JAYAPURA,wartaplus.com - Pleno terakhir KPU Provinsi Papua dengan agenda rekapitulasi suara dari Kabupaten Biak Numfor seharusnya menjadi tahapan konstitusional yang dijalankan secara tenang, transparan, dan berintegritas. Namun, yang terjadi justru diwarnai drama panjang akibat sikap Bawaslu dan keterangan saksi dari pasangan lain yang mencoba mengaburkan fokus utama rekapitulasi suara sehingga pengesahannya mengalami penundaan hingga saat ini.
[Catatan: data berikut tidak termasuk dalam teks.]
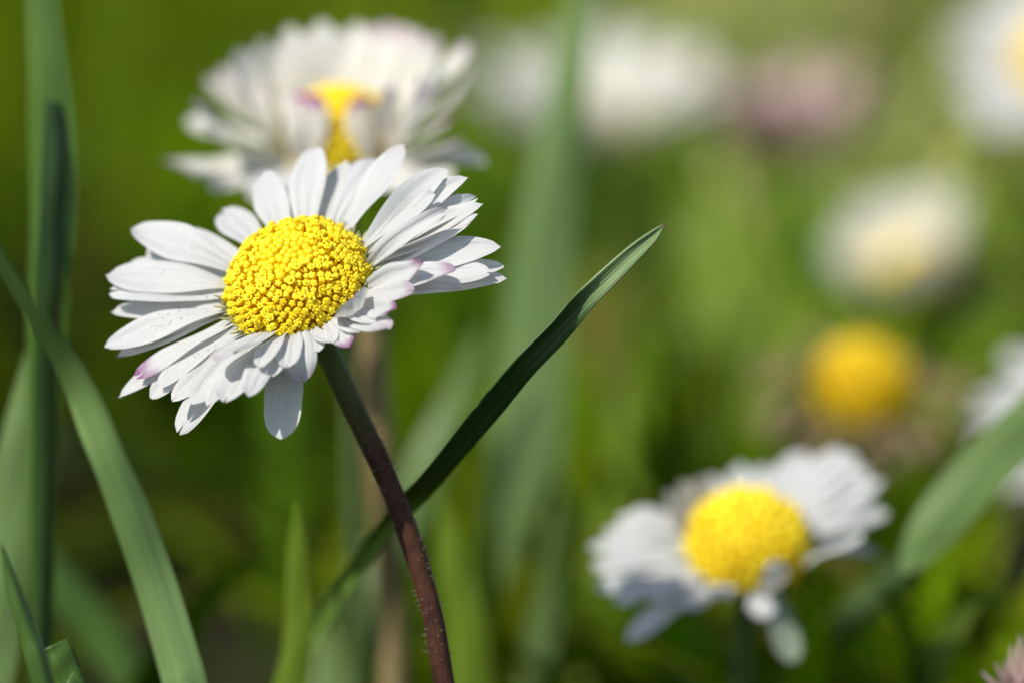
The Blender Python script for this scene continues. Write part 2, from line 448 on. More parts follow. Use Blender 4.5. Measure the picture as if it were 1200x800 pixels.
def hairs(path, rad, n, length, rg, lo=0.0, hi=1.0):
    V = []; Fc = []; path = np.asarray(path); T = np.gradient(path, axis=0)
    for _ in range(n):
        j = int(lerp(lo, hi, rg.random()) * (len(path) - 1)); t = Vector(T[j]).normalized()
        a = t.cross(Vector((0.3, -1, 0.1))).normalized(); b = t.cross(a); th = rg.uniform(0, 6.283)
        o = (a * math.cos(th) + b * math.sin(th)); p = Vector(path[j]) + o * rad[j] * 0.95 + t * rg.uniform(-.05, .05)
        l = length * rg.uniform(0.5, 1.1); dirn = (o + t * rg.uniform(-0.5, 0.5)).normalized()
        s = dirn.cross(t).normalized() * 0.0028; k = len(V); s2 = dirn.cross(s).normalized() * 0.0028
        tipp = p + dirn * l + Vector((rg.uniform(-1, 1), rg.uniform(-1, 1), rg.uniform(-1, 1))) * l * 0.15
        V += [p + s, p - s * 0.5 + s2, p - s * 0.5 - s2, tipp]
        Fc += [(k, k + 1, k + 3), (k + 1, k + 2, k + 3), (k + 2, k, k + 3)]
    return V, Fc

def daisy(name, label, center, d, n_cam, petals, disc=(0.405, 0.30), petal_m='petal', seed=1, stem_px=None, stem_m='stem_green',
          stem_r=0.075, fine=False, group=None, disc_m='floret', r0=0.36, hair=0, scale=1.0, nflor=110, bracts_h=0.30, cat='daisy', bract_m='bract'):
    rg = random.Random(seed)
    C = at(center[0], center[1], d); nz = camvec(*n_cam)
    ex = (RT - nz * RT.dot(nz)).normalized(); ey = nz.cross(ex)
    B = C - nz * bracts_h * scale
    # stem path from the ground up
    top = [B + nz * 0.04 * scale, B - nz * 0.10 * scale]
    if stem_px: top += [at(*q) for q in stem_px]
    else:
        top += [B - nz * 0.35 + Vector((0, 0, -0.25))]
    last = top[-1]; prev = top[-2]; dirn = (last - prev).normalized()
    z = last.z
    if z > 0.3:
        top.append(last + dirn * z * 0.35 + Vector((0, 0, -z * 0.2)))
        g = top[-1]; top.append(Vector((g.x + dirn.x * 0.3, g.y + dirn.y * 0.3, -0.1)))
    path = spline([tuple(p) for p in top][::-1], 60)
    root = Vector((path[0][0], path[0][1], 0))
    E = empty(name, root); tag(E, label, cat, group)
    rad = np.array([stem_r * scale * (0.85 + 0.15 * (j / 60)) for j in range(61)])
    for j in range(61):
        rad[j] *= 1 + 0.45 * smooth(0.9, 1.0, j / 60)
    V, Fc, Us = tube(path, rad, 24 if fine else 12, 0.028 if fine else 0.0)
    st = link('stem', mesh('stem', [v - root for v in V], Fc, M[stem_m], Us), E)
    if hair:
        hv, hf = hairs(path, rad, hair, 0.05, rg, 0.35, 0.99)
        tag(link('stem_hair', mesh('stem_hair', [v - root for v in hv], hf, M['hair'], [(0.5, 0.5)] * len(hv)), st), kind='stuff')
    # receptacle cup and green bracts under the petals
    V = []; Fc = []; U = []
    sd = 26; a = disc[0]
    prof = [(0.09 * scale, -bracts_h * scale - 0.03), (0.16 * scale, -bracts_h * scale + 0.02), (a * 0.66, -bracts_h * scale * 0.66), (a * 0.90, -bracts_h * scale * 0.3), (a * 0.93, -0.03)]
    for (r, zz) in prof:
        for i in range(sd):
            th = 2 * math.pi * i / sd; q = C + (ex * math.cos(th) + ey * math.sin(th)) * r * (1 + 0.03 * math.cos(13 * th)) + nz * zz
            V.append(q - root); U.append((i / sd, (zz + bracts_h) / bracts_h))
    Fc = grid_faces(sd, len(prof), 0, True)
    for i in range(13):
        th = 2 * math.pi * (i + rg.uniform(-.15, .15)) / 13; rd = ex * math.cos(th) + ey * math.sin(th); td = -ex * math.sin(th) + ey * math.cos(th)
        k = len(V); n_ = 7
        for j in range(n_):
            v = j / (n_ - 1); rr = lerp(a * 0.62, a * 1.22, v); zz = lerp(-bracts_h * scale * 0.72, -0.045 * scale, v ** 0.8)
            hw = 0.105 * scale * math.sin(math.pi * min(0.98, 0.28 + 0.72 * v)) ** 0.8
            for u in (-1, -0.5, 0, 0.5, 1):
                V.append(C + rd * (rr + 0.015 * (1 - u * u)) + td * u * hw + nz * (zz - 0.02 * (1 - u * u)) - root); U.append(((u + 1) / 2, v))
        Fc += grid_faces(5, n_, k)
    br = link('bracts', mesh('bracts', V, Fc, M[bract_m], U), E)
    if hair:
        hv = []; hf = []
        for _ in range(260):
            th = rg.uniform(0, 6.283); rd = ex * math.cos(th) + ey * math.sin(th)
            t_ = rg.random(); p = C + rd * lerp(0.16, a * 1.15, t_) + nz * lerp(-bracts_h, -0.06, t_ ** 0.8)
            dd = (rd * 0.8 - nz * rg.uniform(0.2, 1.2) + Vector((rg.uniform(-.4, .4), rg.uniform(-.4, .4), rg.uniform(-.4, .4)))).normalized()
            s = dd.cross(nz).normalized() * 0.0026; s2 = dd.cross(s).normalized() * 0.0026; k = len(hv)
            hv += [p + s - root, p - s * .5 + s2 - root, p - s * .5 - s2 - root, p + dd * rg.uniform(0.04, 0.09) - root]
            hf += [(k, k + 1, k + 3), (k + 1, k + 2, k + 3), (k + 2, k, k + 3)]
        tag(link('bract_hair', mesh('bract_hair', hv, hf, M['hair'], [(0.5, 0.5)] * len(hv)), br), kind='stuff')
    # yellow disc
    a, h = disc; Rm = Matrix((ex, ey, nz)).transposed()
    V = []; sd = 32; nr = 12
    for j in range(nr):
        t = math.pi / 2 * 1.12 * j / (nr - 1)
        for i in range(sd):
            th = 2 * math.pi * i / sd
            V.append(C + Rm @ Vector(((a - 0.03) * math.sin(t) * math.cos(th), (a - 0.03) * math.sin(t) * math.sin(th), (h - 0.03) * math.cos(t))) - root)
    nb = len(V); Fc = grid_faces(sd, nr, 0, True); sh = [0.2] * nb
    fl = dome_pts(540 if fine else nflor, a, h)
    vis = []
    if not fine:
        s0 = math.sqrt(430 / nflor) * (a / 0.42)
        for (p, n, f) in fl:
            g, ff = floret_geo('bud' if f < 0.35 else 'semi', rg)
            q = n.to_track_quat('Z', 'Y').to_matrix(); k = len(V)
            P = C + Rm @ p
            V += [P + Rm @ (q @ Vector(tuple(x * s0 * 1.02))) - root for x in g]; Fc += [tuple(i + k for i in x) for x in ff]; sh += [rg.uniform(0.2, 0.8)] * len(g)
        link('disc', mesh('disc', V, Fc, M[disc_m], None, {'shade': sh}), E)
    else:
        dk = link('disc', mesh('disc', V, Fc, M['disc'], None, {'shade': sh}), E)
        geos = {}; 
        for kd in ('bud', 'semi', 'open'):
            for q in range(5):
                g, ff = floret_geo(kd, rg)
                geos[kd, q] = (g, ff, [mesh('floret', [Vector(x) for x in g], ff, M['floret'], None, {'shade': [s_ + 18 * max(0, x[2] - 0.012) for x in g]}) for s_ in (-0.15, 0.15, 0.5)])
        items = []
        for (p, n, f) in fl:
            P = C + Rm @ p; nn = Rm @ n
            ang = rg.uniform(0, 6.28)
            nj = (nn + Vector((rg.uniform(-1, 1), rg.uniform(-1, 1), rg.uniform(-1, 1))) * 0.30).normalized()
            kd = 'bud' if f < 0.10 + rg.uniform(-.03, .04) else ('open' if rg.random() < (0.28 if f < 0.5 else 0.42) else 'semi')
            s_ = (rg.choice((0.74, 0.82, 0.88, 0.96)) if kd != 'bud' else lerp(0.86, 1.1, f / 0.16)) * rg.uniform(0.86, 1.12)
            lift = rg.uniform(-0.008, 0.016) + (0.012 if kd == 'open' else 0)
            mx = Matrix.Translation(P + nn * lift - root) @ (nj.to_track_quat('Z', 'Y').to_matrix().to_4x4()) @ Matrix.Rotation(ang, 4, 'Z') @ Matrix.Scale(s_, 4)
            face = nn.dot(-F)
            items.append((face, mx, kd, rg.randrange(5), rg.randrange(3) if kd != 'bud' else rg.randrange(2)))
        items.sort(key=lambda x: -x[0])
        for (face, mx, kd, q, s_) in items[:100]:
            o = link('floret', geos[kd, q][2][s_], dk); o.matrix_local = mx
        V = []; Fc = []; sh = []
        for (face, mx, kd, q, s_) in items[100:]:
            g, ff, _ = geos[kd, q]; k = len(V)
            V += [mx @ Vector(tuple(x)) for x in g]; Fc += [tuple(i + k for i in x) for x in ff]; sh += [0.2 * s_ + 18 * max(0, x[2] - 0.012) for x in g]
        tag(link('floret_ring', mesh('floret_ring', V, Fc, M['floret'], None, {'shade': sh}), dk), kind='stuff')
        # pale green threads between the disc and the petals
        V = []; Fc = []; U = []
        for i in range(150):
            th = rg.uniform(0, 6.283); rd = ex * math.cos(th) + ey * math.sin(th); td = -ex * math.sin(th) + ey * math.cos(th)
            p = C + rd * (a + rg.uniform(-0.02, 0.03)) - nz * 0.04; dd = (nz * rg.uniform(0.5, 1) + rd * rg.uniform(0.1, 1.0) + td * rg.uniform(-.5, .5)).normalized()
            l = rg.uniform(0.06, 0.14); pth = [p, p + dd * l * 0.5, p + dd * l + rd * 0.015]
            tv, tf, tu = tube(spline([tuple(x) for x in pth], 4), [0.0075, 0.008, 0.008, 0.007, 0.003], 6)
            k = len(V); V += [v - root for v in tv]; Fc += [tuple(i + k for i in f_) for f_ in tf]; U += tu
        m_ = M.get('style') or M.setdefault('style', plant_mat('pale floret style', (0.50, 0.50, 0.17), (0.62, 0.60, 0.30), 0.2))
        tag(link('style_thread', mesh('style_thread', V, Fc, m_, U), dk), kind='stuff')
    # petals
    for q in petals:
        q = dict(q)
        de = R(q.get('de', -14)); tc = R(q.get('tc', 0)); em = R(q.get('e', 6)); L0 = q.get('L', 0.82) * scale
        zz = q.get('z', rg.uniform(-0.05, 0.0)) * scale
        rb = q.get('r0', r0)
        if 'tip' in q:
            phi, em, L0 = solve_petal(C, ex, ey, nz, np.array(q['tip'], float), em, L0, de, tc, rb, zz, q.get('k', 1.0), q.get('phi0'))
        else: phi = R(q['phi'])
        wd = q.get('w', 0.235) * scale * (0.88 if fine else 1)
        me = petal_mesh(root, C, ex, ey, nz, phi, L0, wd, em - de / 2, em + de / 2, tc, rb, zz, q.get('cup', rg.uniform(0.05, 0.28)),
                        (R(q.get('roll', rg.uniform(-8, 8))), R(q.get('roll1', q.get('roll', 0) + rg.uniform(-10, 10)))), q.get('notch', rg.choice((0, 0.01, 0.03, 0.08))),
                        q.get('p', 0), q.get('dirt', 0), M[q.get('m', petal_m)], rg, q.get('fold', 0), q.get('sweep', 0))
        o = link('petal', me, E)
        if q.get('p', 0) > 0.6 and fine: o['label'] = 'petal with a purple tip'
    return E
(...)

Ini dikatakan Juru Bicara Pasangan MARIYO DR. Muhammad Rifai Darus, Rabu (20/8/2025) siang.
Dikatakan, kami perlu mengingatkan, sesuai Undang-Undang Nomor 7 Tahun 2017 tentang Pemilihan Umum, Pasal 18 dan 19 menegaskan bahwa KPU memiliki kewenangan penuh dalam penyelenggaraan rekapitulasi suara secara berjenjang, terbuka, dan akuntabel.
Pasal 93 ayat (1) menyebutkan bahwa Bawaslu bertugas mengawasi, bukan mengintervensi atau bertindak selayaknya tim sukses.
Putusan Mahkamah Konstitusi terkait PSU Papua menegaskan adanya batas waktu 180 hari, sehingga segala bentuk pengaburan fokus dan penghambatan proses berpotensi mencederai konstitusi.
"Rakyat Papua adalah saksi yang cerdas. Mereka menyaksikan langsung apa yang terjadi di ruang pleno. Mereka tahu siapa yang bekerja sesuai hukum dan siapa yang mencoba mempermainkan aturan,"tegasnya
Ungkapnya, hari ini, rakyat Papua sudah sangat melek politik dan etika demokrasi. Mereka paham bahwa suara rakyat adalah mandat tertinggi, bukan panggung drama politik. Dan pada akhirnya, bukan KPU atau Bawaslu yang menilai kinerjanya sendiri, melainkan rakyatlah hakim yang sebenarnya.
"Kondisi diruang pleno membuktikan bahwa tuduhan yang selama ini diberbagai media terutama media sosial yang menyatakan pasangan Mariyo curang, pasangan Mariyo banyak bermain drama, ternyata dapat kita lihat semua dalam ruang pleno siapa sesungguhnya wasit yang ikut menjadi peserta dan mengatur jalannya “drama politik” dalam PSU Papua,"ujarnya.
Mari kita jaga marwah demokrasi Papua agar tetap berada di jalur konstitusi, demi Papua yang lebih CERAH.